Schon von weitem hört man das festliche Treiben über den Dächern von Backnang. Es ist selten, dass alle Bewohnerinnen Bewohner der „Alten Post“ samt all ihren Betreuerinnen und Betreuern gleichzeitig auf der Dachterrasse versammelt sind. Heute ist auch nicht irgendein Tag, nein, heute werden „10 Jahre Alte Post“ in Backnang gefeiert.

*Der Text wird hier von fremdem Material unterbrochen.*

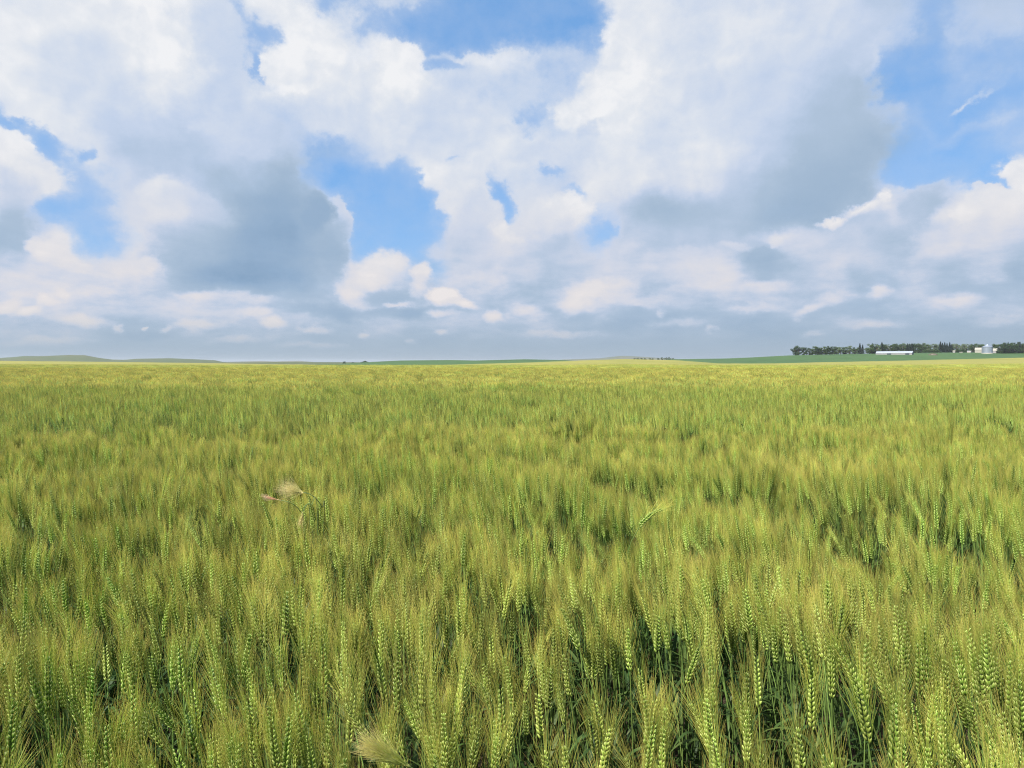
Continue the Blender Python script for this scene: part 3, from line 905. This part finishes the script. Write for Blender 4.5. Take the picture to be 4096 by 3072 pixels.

Neben viel Sonnenschein gibt’s Kaffee, Kuchen, kühle Getränke und natürlich auch frisch Gegrilltes. Zu Gast sind u.a. auch die beiden Vorstände und Bereichsgeschäftsführerin Nadine Schüler sowie Abteilungsleiter Stephan Kaufmann und natürlich gaaaanz viele Angehörige unserer „Alte-Post-Gang“. Es ist zu spüren, dass dies eine eingeschworene und ganz besondere Wohngruppe ist – viele der Menschen mit Behinderungen haben vor dem Einzug bereits im Haus Plattenwald zusammengelebt. In 10 Jahren Alte Post gab es nur wenige Klienten-Wechsel – genauer: Sechs Neuaufnahmen, weil Bewohner*innen verstorben und dadurch Wohnplätze frei geworden sind.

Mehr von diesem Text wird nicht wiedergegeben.